As Confissões da Bahia
"As Confissões da Bahia" foi uma surpresa e tanto. A capa já dá uma dica bem clara sobre o tom da HQ e abri-la aleatoriamente pode ser um pouco constrangedor em público. Mas esse é também um dos maiores méritos da obra: é segura de si sem rodeios, sem censura, sem hesitação, sem vergonha. E talvez por isso cause espanto.

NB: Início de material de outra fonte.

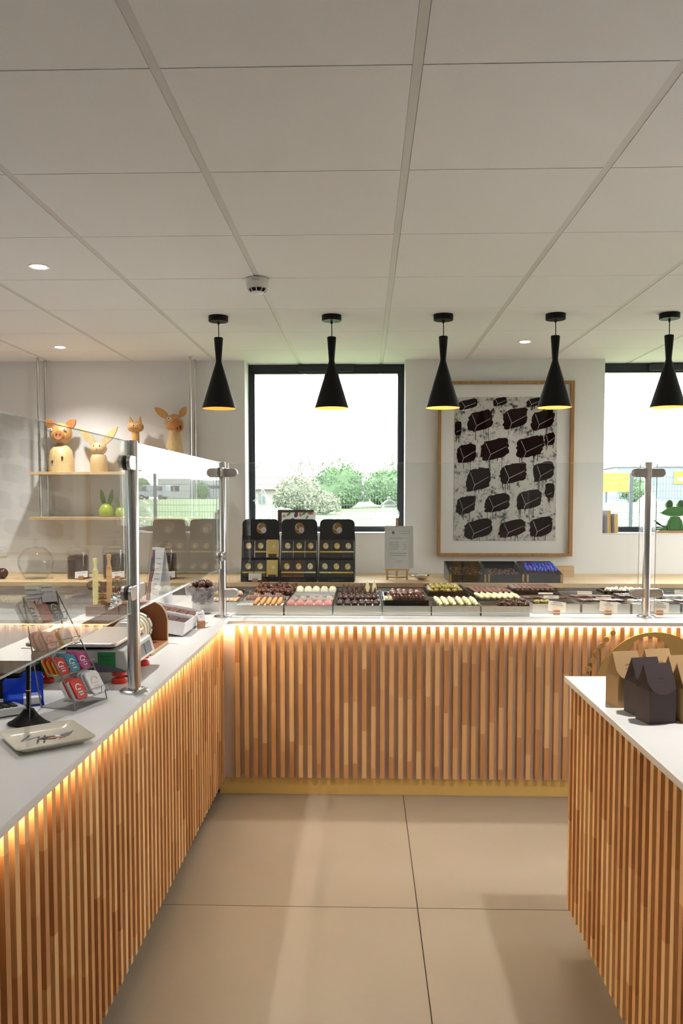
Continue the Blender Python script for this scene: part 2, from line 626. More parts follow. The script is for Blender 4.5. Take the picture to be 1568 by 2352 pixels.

O enredo, por si só, não é mirabolante: Um membro do clero, o padre português Heitor Furtado de Mendonça, chega até a Bahia em missão para ouvir as confissões dos pecadores e expiar a danação de Salvador. Isso se deu em 1591, ao Santo Ofício da Inquisição — coisa que não é tão comentada aqui no Novo Continente, parecendo algo só da Europa, mas que não apenas repercutiu em nosso país quanto também aconteceu aqui. Os capítulos são os relatos coletados pelo inquisidor, com pecados que vão desde as coisas mais simples, como roubar burros, quanto a prática de religiões pagãs, orgias e relações homoeróticas.
Se hoje parece tão escandaloso, na época era motivo de degredo. Mas aí mora outra questão: muitas dessas pessoas já tinham sido degredadas da metrópole, para onde iriam?
E outra questão, onde mora o verdadeiro absurdo? Cometer tais práticas consensuais (bom, exceto talvez o roubo de burros), ou ser tão hostil à modos de vida que não são seus?
Sobre os aspectos visuais da HQ, chama atenção algo que tem tanto uma significação artística quanto uma implicação de prática para fazer a obra: o tempo "corrente" da HQ, que é o inquisidor vivendo na Bahia e dialogando brevemente com outros membros do clero ou os pecadores, os quadrinhos são em preto e branco, mais monótonos. No entanto, as confissões em si, em que somos jogados nos "escândalos" e na blasfêmia, tudo é colorido, absurdo, obsceno, vivo e pulsante. E essas partes são cada uma em um estilo, pois são ilustradas por artistas diferentes. Acho curioso porque economiza tempo (vários artistas trabalhando em suas partes respectivamente) e também imprime essa camada de significação de que cada experiência é única e exuberante à sua forma.
Mesmo sendo até divertida e rápida de ler, não deixa de ser uma leitura violenta quando pensamos não apenas nas punições dessas pessoas — por exemplo, a mulher que se relacionava sexualmente com outras — mas também quando pensamos nessa violência religiosa, patriarcal e colonial. O prefácio e o posfácio são muito conscientes da obra, do legado histórico e detalhista que se permitiram explorar sem censura. Um espetáculo à parte.
Não dá para recomendar para todo mundo, é claro. Mas não é, de modo algum, demérito da obra. São tabus e vergonhas que, de algum modo, carregamos como sociedade até hoje.